Thursday, January 10, 2013

Dear NBC

Dear NBC,

I've heard about your new show, "1600 Penn."

I don't know much about it yet.  What I do know, I'm not thrilled about.

The cast is very white.  Seven white people and one black man whose character is described as "savvy" and "loyal."  Thrilling, to have the lone black character work for the powerful white man in charge.

Here in the real world, the people living at 1600 Pennsylvania Avenue are black.  Now, I wouldn't necessarily love a current sitcom about a black First Family, because I wouldn't trust it not to be read as a commentary on the Obamas.  However, you could create a more diverse cast by adding more roles or by making the First Family multi-racial.
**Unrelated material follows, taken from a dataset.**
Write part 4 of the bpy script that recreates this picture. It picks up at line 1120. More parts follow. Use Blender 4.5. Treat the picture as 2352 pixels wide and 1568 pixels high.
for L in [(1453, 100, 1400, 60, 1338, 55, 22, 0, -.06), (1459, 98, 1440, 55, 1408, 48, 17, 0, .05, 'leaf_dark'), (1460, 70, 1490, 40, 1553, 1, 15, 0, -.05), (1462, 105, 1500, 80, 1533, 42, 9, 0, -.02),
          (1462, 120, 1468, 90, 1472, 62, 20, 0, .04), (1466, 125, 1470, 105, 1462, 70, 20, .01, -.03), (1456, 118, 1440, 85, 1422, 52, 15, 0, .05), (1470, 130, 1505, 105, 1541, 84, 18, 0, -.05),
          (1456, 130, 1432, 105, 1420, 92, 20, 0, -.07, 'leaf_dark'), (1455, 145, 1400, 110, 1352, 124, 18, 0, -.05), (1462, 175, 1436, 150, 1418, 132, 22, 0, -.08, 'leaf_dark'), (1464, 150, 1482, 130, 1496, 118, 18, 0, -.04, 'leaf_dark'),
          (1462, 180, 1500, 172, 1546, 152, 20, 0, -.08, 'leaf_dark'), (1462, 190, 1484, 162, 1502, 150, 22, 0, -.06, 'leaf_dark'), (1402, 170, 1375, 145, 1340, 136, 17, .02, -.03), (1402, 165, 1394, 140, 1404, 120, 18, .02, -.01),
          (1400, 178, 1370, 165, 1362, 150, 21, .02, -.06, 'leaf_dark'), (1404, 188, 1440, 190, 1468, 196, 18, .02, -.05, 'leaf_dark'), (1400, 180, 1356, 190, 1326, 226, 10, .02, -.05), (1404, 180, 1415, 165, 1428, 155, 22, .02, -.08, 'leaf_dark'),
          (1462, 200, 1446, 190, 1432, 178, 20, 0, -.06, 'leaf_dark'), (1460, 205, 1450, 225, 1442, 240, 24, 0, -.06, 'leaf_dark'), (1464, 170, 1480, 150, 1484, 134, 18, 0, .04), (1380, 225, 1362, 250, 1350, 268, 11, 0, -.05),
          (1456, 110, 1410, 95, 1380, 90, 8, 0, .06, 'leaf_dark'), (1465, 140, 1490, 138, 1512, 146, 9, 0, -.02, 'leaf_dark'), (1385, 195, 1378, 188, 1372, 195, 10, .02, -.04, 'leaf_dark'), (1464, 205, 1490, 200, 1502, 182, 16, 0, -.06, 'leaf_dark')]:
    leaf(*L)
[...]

On the show's home page, I see the same image twice, once as a stand-alone shot and once as a video still.  It's a shot of the characters with the "fat" eldest son comically breaking the table he's sitting on, presumably by being too heavy for it.  The other characters are laughing and looking dismayed.  I would hope that a new sitcom that hasn't even aired yet would bring some fresh comedy ideas, but "fat people are too heavy for the world around them and frequently break furniture with their huge fat asses and it's extra hilarious because they should know better but ha ha ha fat people are too stupid to realize how fat they are" is a theme we've all seen too many times to count.  It's not new.  It's not interesting.  It's old and tired and stale, and the fact that you're relying on such overdone tropes for your show's advertising tells me that you don't have anything better to offer.

Largely white cast with one token person of color in a subservient role.  Fat jokes.  It's not looking good.

The friend who alerted me to your new show said that it's being promoted as NBC's answer to "Modern Family."  Here are a few things "Modern Family" has that you might want to consider:

Three people of color.  Two gay characters.  An out gay actor in one of those roles.  Fat characters who make it through many an episode without breaking furniture with their enormous fat asses.

Please add more diversity and tone down the fat jokes.  I'd really like to have a new sitcom to add to my to-watch list, but as things stand, I'll give "1600 Penn" a pass.